DM: Did you intend the segmented, brief chapter form in this book, or did that develop as you wrote and revised?

During a year spent traveling overseas (under the Amy Lowell Traveling Fellowship), encouraged by an old-school editor, I tried my hand at writing haibun—a traditional Japanese form that often begins with a brief prose travelogue and culminates in haiku. I didn’t know that I was writing a memoir (or even that I was working on a book at the time). I was simply experimenting with form and trying to discover how it shaped my thoughts on memory and travel. While working on these pieces, a much larger essay began to form; this essay was cut down from roughly 90 pages to about 22 pages and then published in VQR as “My Life as a Foreign Country.”

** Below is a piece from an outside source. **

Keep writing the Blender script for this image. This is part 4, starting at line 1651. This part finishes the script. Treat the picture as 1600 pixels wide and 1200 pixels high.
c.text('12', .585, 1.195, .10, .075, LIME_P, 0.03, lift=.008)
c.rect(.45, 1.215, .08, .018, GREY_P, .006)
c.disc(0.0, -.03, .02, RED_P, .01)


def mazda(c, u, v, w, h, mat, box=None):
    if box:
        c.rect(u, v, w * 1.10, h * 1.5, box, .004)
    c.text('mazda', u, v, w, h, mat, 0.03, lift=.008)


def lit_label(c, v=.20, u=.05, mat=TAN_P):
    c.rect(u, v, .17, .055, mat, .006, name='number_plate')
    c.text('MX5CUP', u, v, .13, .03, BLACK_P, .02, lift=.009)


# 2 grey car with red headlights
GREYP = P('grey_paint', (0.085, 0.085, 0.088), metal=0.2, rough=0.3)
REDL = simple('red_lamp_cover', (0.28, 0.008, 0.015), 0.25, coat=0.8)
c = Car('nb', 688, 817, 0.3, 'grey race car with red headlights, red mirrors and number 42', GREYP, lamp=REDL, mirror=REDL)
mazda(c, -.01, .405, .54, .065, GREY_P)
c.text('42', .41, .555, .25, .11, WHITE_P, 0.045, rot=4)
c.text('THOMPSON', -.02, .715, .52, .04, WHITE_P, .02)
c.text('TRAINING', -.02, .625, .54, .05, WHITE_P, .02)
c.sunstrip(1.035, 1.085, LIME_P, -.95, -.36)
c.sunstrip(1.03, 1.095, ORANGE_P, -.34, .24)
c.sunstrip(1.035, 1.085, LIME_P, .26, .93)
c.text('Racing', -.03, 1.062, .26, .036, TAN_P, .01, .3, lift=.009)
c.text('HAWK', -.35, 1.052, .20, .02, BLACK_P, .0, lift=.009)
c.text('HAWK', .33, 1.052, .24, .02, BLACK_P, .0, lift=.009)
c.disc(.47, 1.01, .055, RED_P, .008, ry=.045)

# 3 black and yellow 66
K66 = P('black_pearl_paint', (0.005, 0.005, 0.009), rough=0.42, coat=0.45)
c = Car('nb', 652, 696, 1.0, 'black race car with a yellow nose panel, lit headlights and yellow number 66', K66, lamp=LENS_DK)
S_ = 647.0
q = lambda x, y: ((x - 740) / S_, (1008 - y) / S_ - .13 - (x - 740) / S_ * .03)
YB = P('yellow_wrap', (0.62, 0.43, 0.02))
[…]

The essay braided fragments into a larger whole and depended upon a reader that enjoys participating in the construction of the work itself. With each subsequent chapter, I tried to create meditations that worked to further develop the elements introduced in the first chapter while situated in a completely new landscape. That is, each chapter had its own unique approach: one chapter was a 3-act play, another was a compilation of haibun, and so on. The manuscript had to be stripped down to its elements and rebuilt, and it’s at this point in the process that the book really began to congeal into its current shape.

So, the impulse to write in brief, segmented chapters that launched the book was something I veered slightly away from (during the middle manuscript drafts) before returning to it in a large-scale way. That said, it was useful to explore and stretch the meditation—in those middle drafts—in order to discover and recover more of what lay waiting within the imagination and within memory.

DM: Other than wanting to write a powerful book, which you have done, did you feel strongly about any political repercussions? In other words, did you ever think, “I’m writing my own anti-war book?” or “Maybe folks who oppose the recent wars will at least understand and empathize with the price paid by the men and women who serve?”  Or was it just the writing, just getting your experience down on paper, clearly and in full, that motivated you?

Over the years I’ve often been asked why I decided to join the military. I think it’s difficult for many to square the idea of a poet/writer and a soldier coexisting within the same human heart. That was part of the motivation. I also wanted to better understand, to get it down on paper–What does it mean, in very deep and meaningful ways, when I say that I joined, in part, because “I come from a family with a long tradition of military service”? I wanted to try to answer the question I’d so often been asked (and had answered at the time with a kind of shorthand response for something much more profound and layered and nuanced).

I still don’t believe I’ve found the answer with this book, but I’m closer to some of what I set out to learn. And, in sharing the work with others, in sharing this meditation, part of my hope is that it might serve to spark a larger, necessary dialogue. Do we fully comprehend the magnitude of responsibility and attentiveness to the world that we take on, as a nation and as individuals within a nation, when we go to war? Do we recognize that the historians nearly always get it wrong? Wars do not sit in history books, neatly encapsulated within parenthesis the way birth and death dates are often inscribed on cemetery tombstones. Wars outlive the firing of the guns.

I also wanted to write something that approached the complexity of the times we live in. I didn’t want to sing to a choir and I didn’t want to preach to those I might politically disagree with. I wanted to recognize the humanity in those I may have fought against, too. I wanted, very much, to try to come closer to understanding my own culpabilities, my own complicities. And, in sharing these, perhaps readers might discover or question their own internal landscapes.

I wouldn’t be honest if I didn’t also say that I wanted to make something that might be considered Art. I love the making, the crafting, the tremendously difficult and rewarding moments of discovery available within the field of language. It is a type of architecture, and the raw materials–words themselves–are filled with the crackling electricity of the imagination. I love those moments when I’m lost to a passage that I’m trying to create, the world around me falling away, time suspended, and a moment or an image or a single phrase is all that exists in the world in that very instant of surprise and wonder. I’m addicted to that.